South Georgia: an ambitious little edition that tried to cover everything from Atlanta to Tallahassee to Jacksonville (4/12 only) and Savannah. It was the default edition for Tallahassee. Interestingly, its coverage area extended all the way from the Gulf of Mexico to the Atlantic coast of Georgia.
Northern Colorado: kind of a misnomer, its coverage area was actually large portions of South Dakota , Nebraska, and Wyoming, as well as a tier of counties in extreme northern Colorado. Back in the 1970s, I got a TVG circulation map (long since lost) that showed much of this area as simply not having a TVG edition. IIRC (I could be totally wrong on this) any subscribers there got the New York Metropolitan edition. That whole area historically had widespread viewership of Denver stations; it would have made more sense simply to send them the Denver edition and let them figure out which local stations corresponded to Denver network schedules.

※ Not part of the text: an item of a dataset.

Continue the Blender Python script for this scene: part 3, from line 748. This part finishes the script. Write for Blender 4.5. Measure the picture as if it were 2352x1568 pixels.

Carolina-Tennessee: the default edition for the Knoxville, Tri-Cities, and Greenville-Spartanburg-Asheville markets. Its coverage area stretched all the way from southeastern Kentucky to Newberry County SC, and it contained Charlotte listings as well. Newberry County, despite being in the Columbia market (from the mid-1980s on), stayed in the GSA edition (one of the successors to the C-T edition) coverage area all the way to the end of regional TVGs in 2005. Viewers there get stations from both markets OTA, not sure whether Newberry cable carries GSA anymore.
IIRC, by the 1990s Tallahassee was using the Gulf Coast edition of TV Guide.